Hey white boy, what you doin’ uptown? Why ethnic strategies might be out of date—and so might your marketing

  • Tinker Taylor
  • July 31, 2015
  • Dean Taylor
Hey white boy, what you doin’ uptown? Why ethnic strategies might be out of date—and so might your marketing

In my last article we explored generational differences and what implications they can have. I thought it might be interesting to take a look at how the ethnic mix is rapidly evolving, and how this is changing the business landscape.

No wonder this is a hot topic for chief executives. The latest statistics report that New Zealand has more ethnicities than there are countries in the world. It’s time to do some serious planning on how our industry will connect and communicate to this ever-changing nation.

Sometimes multiculturalism seems limited to deciding whether to choose Indian or Chinese on Dominion Road. That’s because it’s human nature to surround yourself with your own ethnic group. Odds are, your dinner party guests are around the same age, live in the same neighbourhood and have the same childhood experiences. You’re all Mancunian immigrants like me too right?

Let’s take a look at what New Zealand is really like. Imagine if we had a board of 12 shareholders that accurately represented New Zealand right now. Four of them would have been born abroad, at least one would be from India and another would come from the Middle East. Chances are you’d find the surnames Wang, Li, Chen and Liu there too. The reason you’ve got to imagine it is because there are not many boards like that in the country.

The Economist points out that healthy immigration is vital for an economy to grow. In fact, a place’s openness to different cultures, religions and sexual orientation suggests a key to success. It shines a light on an emerging way for societies and individuals to benefit from.

76 percent of New Zealanders think diversity is a good thing, so they’d be happy with our evolution. So then, why do only five percent of the country’s major firms have Asian directors on their boards?

It’s time to look at ourselves and accept that most of our decision makers are not representative and might feel disconnected from the new everyday New Zealander. So, how do we ensure our marketing can talk to all these different ethnicities in a genuine and authentic way?

'So team, what’s our ‘ethnic’ strategy?'

The old way of looking at it is, slap some Chinese on one version and you’re covered. With the ease of digital targeting, you could even stretch to doing a Hindi version too.
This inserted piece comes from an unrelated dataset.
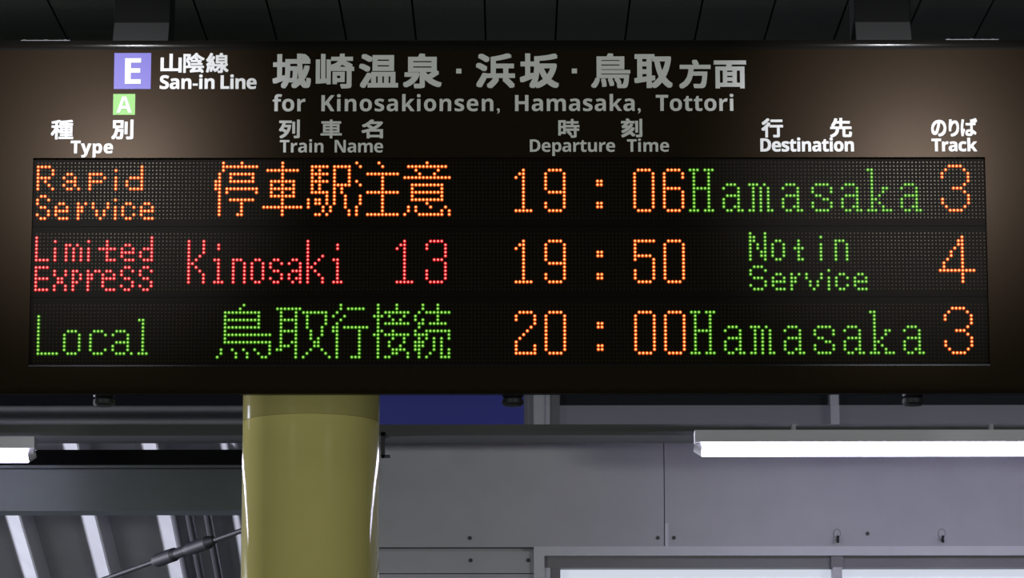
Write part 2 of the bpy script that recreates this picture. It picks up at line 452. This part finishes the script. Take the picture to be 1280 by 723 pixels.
# thin metal lip along the lower edge of the display window
m = MB(); m.box(hx0, hx1, YB - 0.003, YB + 0.004, zat(458.2, YB), zat(456.4, YB)); lip = m.build('window_lip', M['trim'], board, origin=(hx0, YB, hz0))
lip['label'] = 'thin bright metal lip'
# hangers to the ceiling
for px in (181, 1100):
    hy = 7.98; c = at(px, 30, hy); w = 36.0 / F * 8.0
    m = MB(); m.box(c.x - w, c.x + w, hy - 0.055, hy + 0.055, ZT - 0.003, ZC + 0.01)
    hg = m.build('hanger', M['hang'], board, origin=(c.x, hy, ZT), bevel=0.004)
    fz = zat(28, hy - 0.06); m = MB()
    m.prism_x([(hy - 0.10, ZT - 0.003), (hy - 0.098, ZT + 0.02), (hy - 0.085, ZT + 0.5 * (fz - ZT)), (hy - 0.060, fz), (hy + 0.060, fz), (hy + 0.10, ZT - 0.003)], c.x - w + 0.002, c.x + w - 0.002)
    m.build('lit_foot', M['lit_foot'], hg, origin=(c.x, hy, ZT))  # lighter colour stands in for light on the hanger's lower end
# slim mounting strips on top
for a, b in ((27, 88), (1182, 1248)):
    c0, c1 = at(a, 48.5, YB + 0.03), at(b, 48.5, YB + 0.03)
    m = MB(); m.box(c0.x, c1.x, YB + 0.022, YB + 0.05, ZT - 0.002, ZT + 0.0015); st = m.build('mounting_strip', M['zinc'], board, origin=(c0.x, YB + 0.03, ZT))
    for kk in (0.06, 0.5, 0.9):
        x = c0.x + (c1.x - c0.x) * kk; m = MB(); m.tube((x, YB + 0.034, ZT), (x, YB + 0.034, ZT + 0.005), 0.004, 8); m.build('bolt', M['zinc'], st, origin=(x, YB + 0.034, ZT))

# ---------------- lettering
def sans_bold(t):
    r = ''
    for c in t:
        if 'A' <= c <= 'Z': r += chr(0x1D5D4 + ord(c) - 65)
        elif 'a' <= c <= 'z': r += chr(0x1D5EE + ord(c) - 97)
        else: r += c
    return r
def raw_text(t, space=1.0):
    c = bpy.data.curves.new('lettering', 'FONT'); c.body = t; c.space_character = space; c.resolution_u = 4
    o = bpy.data.objects.new('lettering', c); COL.objects.link(o)
    dg = bpy.context.evaluated_depsgraph_get(); dg.update()
    me = bpy.data.meshes.new_from_object(o.evaluated_get(dg))
    v = np.array([tuple(p.co)[:2] for p in me.vertices]); f = [tuple(p.vertices) for p in me.polygons]
    bpy.data.objects.remove(o); bpy.data.curves.remove(c); bpy.data.meshes.remove(me)
    return v, f
CAP = raw_text(sans_bold('E'))[0]; CAPH = CAP[:, 1].max() - CAP[:, 1].min()
def text_part(name, words, parent, material=None, y=None, th=0.0012):
    """words: (text, px0, px1, py_top, py_base, bold in px). Kanji fit their own box; Latin fits the cap height."""
    y = YB if y is None else y
    V, Fc, k = [], [], 0
    for t, a, b, top, base, bold in words:
        latin = ord(t[0]) < 0x250
        zb_, zt_ = zat(base, y), zat(top, y)
        xa, xb = xat(a, (top + base) / 2, y), xat(b, (top + base) / 2, y)
        bw = bold * 7.8 / F
        if latin:
            s = (zt_ - zb_ - 2 * bw) / CAPH
            tt = sans_bold(t)
            w1 = np.ptp(raw_text(tt)[0][:, 0]); sp = 1.0
            if len(t) > 1:
                w2 = np.ptp(raw_text(tt, 1.3)[0][:, 0])
                sp = 1.0 + 0.3 * ((xb - xa - 2 * bw) / s - w1) / (w2 - w1); sp = min(1.5, max(0.93, sp))
            v, f = raw_text(tt, sp)
            sx = (xb - xa - 2 * bw) / np.ptp(v[:, 0]); x = xa + bw + (v[:, 0] - v[:, 0].min()) * sx
            z = zb_ + bw + v[:, 1] * s
        else:
            v, f = raw_text(t)
            x = xa + bw + (v[:, 0] - v[:, 0].min()) * (xb - xa - 2 * bw) / np.ptp(v[:, 0])
            z = zb_ + bw + (v[:, 1] - v[:, 1].min()) * (zt_ - zb_ - 2 * bw) / np.ptp(v[:, 1])
        offs = [(0, 0)] + ([(i * bw, j * bw) for i in (-1, 0, 1) for j in (-1, 0, 1) if i or j] if bold else [])
        for n_, (dx, dz) in enumerate(offs):
            lift = th + n_ * 0.00002
            V += [(p + dx, y - lift, q + dz) for p, q in zip(x, z)]
            Fc += [tuple(i + k for i in ff) for ff in f]; k += len(x)
            V += [(p + dx, y - 0.0001, q + dz) for p, q in zip(x, z)]
            # side walls along the outline
            cnt = {}
            for ff in f:
                for i in range(len(ff)):
                    e = (ff[i], ff[(i + 1) % len(ff)]); cnt[tuple(sorted(e))] = cnt.get(tuple(sorted(e)), []) + [e]
            base_k = k - len(x)
            for es in cnt.values():
                if len(es) == 1:
                    i, j = es[0]; Fc.append((base_k + i, k + i, k + j, base_k + j))
            k += len(x)
    o0 = Vector(V[0])
    me = bpy.data.meshes.new(name); me.from_pydata([tuple(Vector(p) - o0) for p in V], [], Fc)
    me.materials.append(material or M['letter'])
    o = bpy.data.objects.new(name, me); COL.objects.link(o); o.parent = parent; o.location = o0 - parent_world(parent)
    return o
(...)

In the article 5 secrets to more effective multicultural marketing, the author questions whether it is worth putting in precious time and resources to reach niche markets. General marketing campaigns should appeal to everyone if the human insight is right and you’ve understood your audience.

This all means changing the lens through which we judge the consumer and being much more ambitious with our analysis. We need to to look at new mindsets that go beyond looking for differences and instead look for harmonies.

Windows’ strategy was perfect … the execution not so much.

In essence, we are looking at how a multi-cultural society evolves and becomes more dynamic. We should celebrate the common truths, whilst respecting obvious cultural nuances. With the NZ Census predicting white New Zealand will be in the minority in the not too distant future, shouldn’t we at least try?

From                                                            To

Ethnic stereotypes                                        Family lifestage choices

Racial epithets                                              Emotional commonality

Misinformation                                              Embracing the business opportunity

Same-same, but different?

Pepsi has taken this further by referring to the new skillset needed as ‘cultural fluency’. Marketers need to stop being passive observers of culture and try to be a vital part of how consumers are creating it. Time to get out of our comfort zone.

This campaign from P&G brand Always appeals to all women, transcending age, ethnicity and social class. This challenges both males and females. The outcome is bringing us all together.

However, this can’t be an act. If we don’t do the necessary research and analysis we risk not merely being dad at the disco but the very silly white dude in the wrong nightclub.

We have a unique opportunity for cultural fluency and business success in New Zealand. That’s because we traditionally look outward for cues on how we feel about the world (trying explaining this one to an American). On top of this, there is the wonderful institution of the OE. Done the right way, you’ll earn yourself a PHD in a balanced world view. Much more fun and far more useful in business than a real one.

There was a recent Fast Company article that looked at how experience of a second culture can have an impact on people and organisations and the results were fascinating:

  1. You increase your overall openness to new experiences and this openness often leads to more creative ideas.
  2. You recognise that everything in the world can be viewed in different ways.

People who have these experiences are inherently more creative because they are willing to see alternatives to the way things are done. Moreover they see objects, people and situations from multiple perspectives. Now that is a key advantage.

There are some simple, actionable, outline rules we can apply to this thinking. These need applying across all marketing, not just reserved for an ethnic strategy:

  1. Look for commonalities, not differences
  2. Target family size and wellbeing (not colour or race)
  3. Be open to a third way (when cultures collide amazing things happen)
  4. Immigration brings ambition, colour and contrast. How can you celebrate diversity and the new reality?

Finally, relax with your hang-ups. We’re all living in an accelerated culture. So, time to stop hiding in our comfort zone and find our way together.

Old Spice showed boys' aspirations to be a man and their aspirations to be admired using a brand of humour that makes it completely cross cultural.